What else do you need to know to understand that despite its communist government, this country has the potential to become a consumer society like any other–and bigger than any other?

More than 400,000 people were expected to visit Auto China 2000 over the last week, making it the largest trade show ever in China.

There were Volvos and Alfa-Romeos and the plush Buick sedan built in Shanghai that costs nearly $40,000. But the biggest crowds surging through the city’s main exhibition center were pausing at the least flashy displays, where Chinese joint-venture factories were showing off vehicles that would make an American auto enthusiast long for the stylishness of, say, an old Ford Pinto.

“I like it,” said Grace Li, admiring the Changan corporation’s tiny purple City Baby, a Chinese-made Suzuki. “The color is beautiful.”

She got behind the wheel and couldn’t help smiling. Her boyfriend, Yan Piyong, took a picture of her with his digital camera.

People spent time looking at cars like the little Yuejin Eagle, made in Nanjing with a Spanish partner, because the idea of owning a car is becoming less a fantasy in China and more a possibility.

If you have never owned a car, but someday might, it’s exciting enough to look at plain subcompacts. You don’t need to fantasize about Porsches or Ferraris, neither of which could be found at the show.

“Most of the people here today will be prepared to buy a car in the future, probably within three years,” said Liu Bin, a spokesman for Changan. “This car costs about $12,500,” he said, while sitting in the back seat of a mini-van. “In three years it will probably cost $8,700. The quantity of production is going up, so the costs are coming down.”

A lot of the excitement behind the auto show–from the perspective of bothmanufacturers and consumers–stems from China’s planned entry into the World Trade Organization. With trade, investment and tariff barriers expected to fall, competition will intensify and prices will come down dramatically.

Today China builds about 1.8 million vehicles a year, including about 500,000 passenger cars. By some estimates, that will increase to more than 3 million by 2010.

Foreign automakers already are making a big play for the market. One of the biggest and most surprising signs of China’s potential is the success of General Motors’ Shanghai joint venture, which has sold more than 17,000 Buick sedans there since its introduction last May. The car is so expensive that nobody expected it to sell as well as it has, but unlike its staid image in America, a Buick in China looks as sleek and stylish as a Mercedes-Benz or a BMW as it cruises down Beijing’s bicycle- and taxi-clogged streets.

Like auto shows everywhere, this one made every effort to entice and excite. There were go-go dancers gyrating to the beat around Jialing motorcycles, and a big sound, light and fog show to introduce the lineup of cars from Southeast Motor Corp., a joint venture with Mitsubishi.

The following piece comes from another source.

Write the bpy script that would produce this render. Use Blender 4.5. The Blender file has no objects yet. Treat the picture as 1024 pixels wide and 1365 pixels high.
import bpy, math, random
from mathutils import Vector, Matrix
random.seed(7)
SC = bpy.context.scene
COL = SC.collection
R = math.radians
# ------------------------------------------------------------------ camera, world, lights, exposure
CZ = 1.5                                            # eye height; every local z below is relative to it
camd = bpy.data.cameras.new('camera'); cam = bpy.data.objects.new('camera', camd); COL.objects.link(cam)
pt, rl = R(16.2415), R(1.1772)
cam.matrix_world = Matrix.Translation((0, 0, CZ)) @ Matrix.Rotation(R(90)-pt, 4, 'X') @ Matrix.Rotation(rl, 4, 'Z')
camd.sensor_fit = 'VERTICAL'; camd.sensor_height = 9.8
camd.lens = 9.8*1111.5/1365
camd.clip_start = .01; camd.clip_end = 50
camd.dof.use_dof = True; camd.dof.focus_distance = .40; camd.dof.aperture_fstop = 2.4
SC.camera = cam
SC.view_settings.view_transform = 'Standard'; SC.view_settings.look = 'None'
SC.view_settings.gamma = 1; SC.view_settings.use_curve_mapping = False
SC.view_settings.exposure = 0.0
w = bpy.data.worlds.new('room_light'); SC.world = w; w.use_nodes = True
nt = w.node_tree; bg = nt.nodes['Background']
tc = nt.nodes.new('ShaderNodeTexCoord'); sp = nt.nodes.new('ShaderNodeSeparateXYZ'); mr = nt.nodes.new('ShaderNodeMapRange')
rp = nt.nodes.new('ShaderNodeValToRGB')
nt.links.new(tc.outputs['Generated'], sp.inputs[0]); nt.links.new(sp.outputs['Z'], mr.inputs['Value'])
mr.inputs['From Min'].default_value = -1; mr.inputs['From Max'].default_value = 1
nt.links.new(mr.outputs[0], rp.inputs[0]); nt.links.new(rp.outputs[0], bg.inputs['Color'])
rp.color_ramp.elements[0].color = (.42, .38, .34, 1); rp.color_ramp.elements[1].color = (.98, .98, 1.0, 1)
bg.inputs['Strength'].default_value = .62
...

Gao Da Sheng, an office interior designer, studied the Freeca, a mini-van, and found it interesting. But he has a soft spot for Fords.

“I admire the Ford family very much,” Gao said. “Henry Ford was a farmer, a peasant, but he modernized the auto industry. He turned a product only used by the nobles into transportation for anyone.”

That spirit–the idea of cars being transformed from unimaginable luxuries into practical purchases made by normal families–permeated the show. Volkswagen estimates that private consumers today account for only about 30 percent of car buyers in China, but that number may reach 50 percent in the not too distant future. .

For a 45-year-old woman named Zhang, an office building manager, car ownership is about three years away, she figures.

But she wants to be prepared, so she stopped by the Dongfeng-Citroen joint-venture display to study the sporty, bubble-top Picasso subcompact, which goes on sale next year for $25,000 to $30,000.

Though it’s a bit pricey–many people at the show were more comfortable with prices around $15,000–Zhang could imagine sitting behind the wheel.

“I’d like to use it to go to the outskirts of Beijing for picnics and things,” she said.

What would a car show be without fantasies?